For a while, it looked as if it was both -- a way to pull on the rope less frequently, and _also_ a new problem/solution space to go with the ol' balloon basket. But I'd reckon the _excitement_ about AI largely had to do with the second interpretation.
Now the picture is less certain. For some activities, AI still seems genuinely revelatory/apocalyptic, depending on which side of the manager/labour dyad you fall. Yet recent studies (frequently alluded to here on HN already, scroll around) seem to show limited bottom-line benefit for a lot of use cases. This might mean there is UX work to be done, or it might mean that we're bumping up against the top of the balloon's useful range, skidding along the ceiling of the problem/solution space.

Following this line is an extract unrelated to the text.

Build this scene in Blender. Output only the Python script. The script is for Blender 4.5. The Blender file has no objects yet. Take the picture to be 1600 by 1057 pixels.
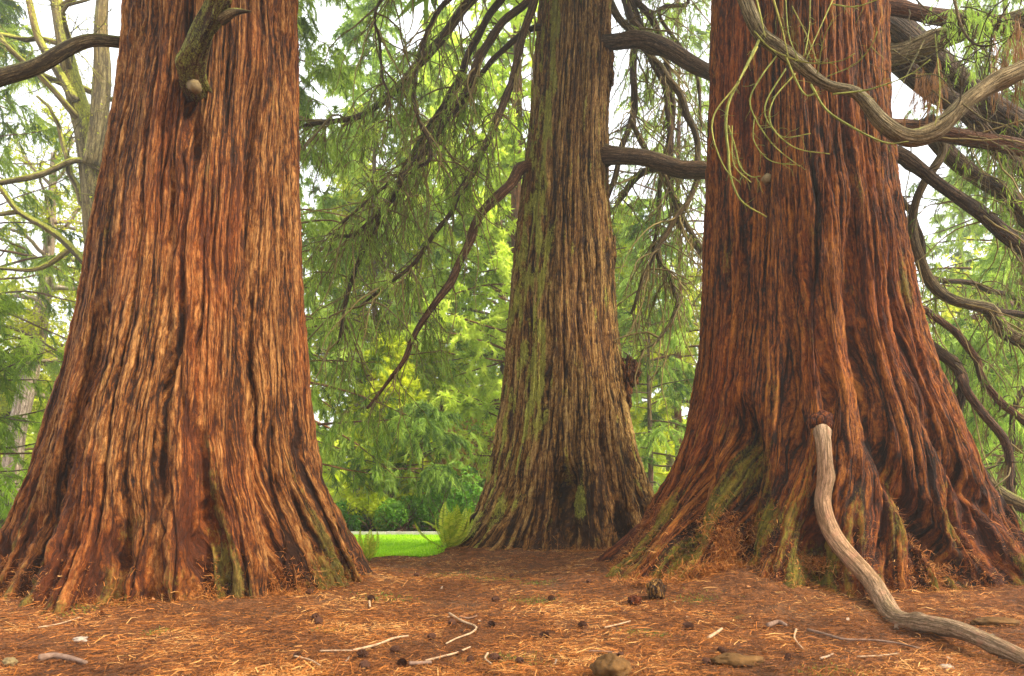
import bpy, math, random
import numpy as np

PI = math.pi
rng = np.random.default_rng(11)
random.seed(11)
scene = bpy.context.scene
COL = scene.collection

# ------------------------------------------------------------------ camera, world, sun, exposure
F = 1067.0          # focal length in photograph pixels (1600 wide)
HOR = 770.0         # row of the horizon
CAMH = 1.0
camd = bpy.data.cameras.new('camera')
cam = bpy.data.objects.new('camera', camd)
COL.objects.link(cam)
cam.location = (0, 0, CAMH)
cam.rotation_euler = (PI / 2, 0, 0)
camd.sensor_fit = 'HORIZONTAL'
camd.sensor_width = 36
camd.lens = 36 * F / 1600
camd.shift_y = (HOR - 528.5) / 1600
camd.clip_start = 0.05
camd.clip_end = 2000
camd.dof.use_dof = True
camd.dof.focus_distance = 7.0
camd.dof.aperture_fstop = 2.2
scene.camera = cam

SUN_EL, SUN_AZ = math.radians(42), math.radians(112)   # azimuth clockwise from +Y: sun behind the camera, to its right
world = bpy.data.worlds.new('World')
scene.world = world
world.use_nodes = True
wn, wl = world.node_tree.nodes, world.node_tree.links
wn.clear()
wo = wn.new('ShaderNodeOutputWorld'); bg = wn.new('ShaderNodeBackground'); sky = wn.new('ShaderNodeTexSky')
sky.sky_type = 'NISHITA'; sky.sun_disc = False
sky.sun_elevation = SUN_EL; sky.sun_rotation = SUN_AZ
sky.altitude = 50; sky.air_density = 1.0; sky.dust_density = 3.0; sky.ozone_density = 1.0
tc = wn.new('ShaderNodeTexCoord'); nz = wn.new('ShaderNodeTexNoise')
nz.inputs['Scale'].default_value = 2.2; nz.inputs['Detail'].default_value = 5
wl.new(tc.outputs['Generated'], nz.inputs['Vector'])
cr = wn.new('ShaderNodeValToRGB')
cr.color_ramp.elements[0].position = 0.3; cr.color_ramp.elements[0].color = (12.4, 12.7, 13.0, 1)
cr.color_ramp.elements[1].position = 0.7; cr.color_ramp.elements[1].color = (14.5, 14.8, 15.2, 1)
wl.new(nz.outputs['Fac'], cr.inputs['Fac'])
mx = wn.new('ShaderNodeMix'); mx.data_type = 'RGBA'; mx.inputs[0].default_value = 0.85
wl.new(sky.outputs['Color'], mx.inputs[6]); wl.new(cr.outputs['Color'], mx.inputs[7])
wl.new(mx.outputs[2], bg.inputs['Color'])
bg.inputs['Strength'].default_value = 0.09
wl.new(bg.outputs['Background'], wo.inputs['Surface'])

sund = bpy.data.lights.new('sun', 'SUN')
sund.energy = 4.2
sund.angle = math.radians(7)
sund.color = (1.0, 0.90, 0.72)
sun = bpy.data.objects.new('sun', sund)
COL.objects.link(sun)
sun.rotation_euler = (PI / 2 - SUN_EL, 0, PI - SUN_AZ)
sun.location = (3, -4, 12)
scene.view_settings.view_transform = 'Standard'
scene.view_settings.look = 'None'
scene.view_settings.gamma = 1
scene.view_settings.exposure = 1.1
scene.view_settings.use_curve_mapping = False
scene.render.engine = 'CYCLES'
scene.cycles.use_denoising = True
scene.cycles.max_bounces = 6
scene.cycles.diffuse_bounces = 3
scene.cycles.transparent_max_bounces = 8

# ------------------------------------------------------------------ numpy helpers
def W(px, py, d):
    return np.array([(px - 800) / F * d, d, CAMH + (HOR - py) / F * d])

_perm = np.random.default_rng(5).permutation(4096).astype(np.int64)
_g = np.random.default_rng(6).normal(size=(4096, 3))
_g /= np.linalg.norm(_g, axis=1)[:, None]
def perlin(x, y, z):
    x, y, z = np.broadcast_arrays(np.asarray(x, float), np.asarray(y, float), np.asarray(z, float))
    xi, yi, zi = np.floor(x).astype(np.int64), np.floor(y).astype(np.int64), np.floor(z).astype(np.int64)
    xf, yf, zf = x - xi, y - yi, z - zi
    u = xf * xf * xf * (xf * (xf * 6 - 15) + 10)
    v = yf * yf * yf * (yf * (yf * 6 - 15) + 10)
    w = zf * zf * zf * (zf * (zf * 6 - 15) + 10)
    out = 0
    for dx in (0, 1):
        for dy in (0, 1):
            for dz in (0, 1):
                h = _perm[(_perm[(_perm[(xi + dx) & 4095] + yi + dy) & 4095] + zi + dz) & 4095]
                g = _g[h]
                dot = g[..., 0] * (xf - dx) + g[..., 1] * (yf - dy) + g[..., 2] * (zf - dz)
                out = out + dot * (u if dx else 1 - u) * (v if dy else 1 - v) * (w if dz else 1 - w)
    return out * 1.5

def sstep(a, b, x):
    t = np.clip((x - a) / (b - a), 0, 1)
    return t * t * (3 - 2 * t)

def norm(v):
    return v / np.maximum(np.linalg.norm(v, axis=-1, keepdims=True), 1e-9)

def make_mesh(name, verts, faces, mats, attrs=None, smooth=True, mat_index=None):
    """verts (N,3); faces: (M,k) array or list of such arrays"""
    me = bpy.data.meshes.new(name)
    if not isinstance(faces, list):
        faces = [faces]
    faces = [np.asarray(f, np.int32) for f in faces if len(f)]
    verts = np.asarray(verts, np.float32)
    me.vertices.add(len(verts)); me.vertices.foreach_set('co', verts.ravel())
    nl = sum(f.size for f in faces); npoly = sum(len(f) for f in faces)
    me.loops.add(nl); me.polygons.add(npoly)
    me.loops.foreach_set('vertex_index', np.concatenate([f.ravel() for f in faces]))
    tot = np.concatenate([np.full(len(f), f.shape[1], np.int32) for f in faces])
    start = np.concatenate([[0], np.cumsum(tot)[:-1]]).astype(np.int32)
    me.polygons.foreach_set('loop_start', start)
    me.polygons.foreach_set('use_smooth', np.full(npoly, smooth, bool))
    if mat_index is not None:
        me.polygons.foreach_set('material_index', np.asarray(mat_index, np.int32))
    for m in (mats if isinstance(mats, (list, tuple)) else [mats]):
        me.materials.append(m)
    for k, a in (attrs or {}).items():
        a = np.asarray(a, np.float32)
        if a.ndim == 2:
            t = me.attributes.new(k, 'FLOAT_VECTOR', 'POINT'); t.data.foreach_set('vector', a.ravel())
        else:
            t = me.attributes.new(k, 'FLOAT', 'POINT'); t.data.foreach_set('value', a)
    me.update(calc_edges=True)
    me.validate()
    return me

def link(name, me, parent=None, loc=None):
    o = bpy.data.objects.new(name, me)
    COL.objects.link(o)
    if loc is not None:
        o.location = loc
    if parent is not None:
        o.parent = parent
    return o

def tag(o, label=None, cat=None, group=None, kind=None):
    for k, v in (('label', label), ('category', cat), ('group', group), ('kind', kind)):
        if v: o[k] = v
    return o

def thing(name, label, cat, loc=(0, 0, 0), group=None, rz=0):
    o = bpy.data.objects.new(name, None)
    COL.objects.link(o)
    o.location = loc; o.rotation_euler.z = rz
    o.empty_display_size = 0.2
    return tag(o, label, cat, group)

def copy_tree(o, parent=None):
    c = o.copy(); COL.objects.link(c); c.parent = parent
    for ch in o.children:
        copy_tree(ch, c)
    return c

class Geo:
    """collects vertex/triangle/quad blocks with per-vertex attributes"""
    def __init__(s): s.v, s.q, s.t, s.a, s.n = [], [], [], {}, 0
    def add(s, v, q=None, t=None, **attrs):
        v = np.asarray(v).reshape(-1, 3)
        s.v.append(v)
        if q is not None: s.q.append(np.asarray(q).reshape(-1, 4) + s.n)
        if t is not None: s.t.append(np.asarray(t).reshape(-1, 3) + s.n)
        for k, a in attrs.items():
            s.a.setdefault(k, []).append(np.asarray(a))
        s.n += len(v)
    def mesh(s, name, mats, smooth=True):
        f = []
        if s.q: f.append(np.concatenate(s.q))
        if s.t: f.append(np.concatenate(s.t))
        return make_mesh(name, np.concatenate(s.v), f, mats, {k: np.concatenate(a) for k, a in s.a.items()}, smooth)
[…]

So, ironically, if AI turns out to be very useful, in the same way that word processing, email, and maps all proved useful, programming sticks around as a lucrative profession, modulo some changes in how we market and think about ourselves as engineers. We will use AI to build the new AI things that people want.
But if, for whatever reason, AI turns out to be less of a big deal than it initially seemed, then we rope-pullers are now in a situation where there is less need to pull that rope, as there is nowhere left to go (and worse, the balloon is simply more buoyant now, and needs fewer rope-pullers).
So if AI is a big deal, the party continues; if AI is _not_ a big deal, it's time to get other skills, as a stagnant market leaves the investment capital nowhere to go and our skill-set becomes commoditized. (Time to get a union.)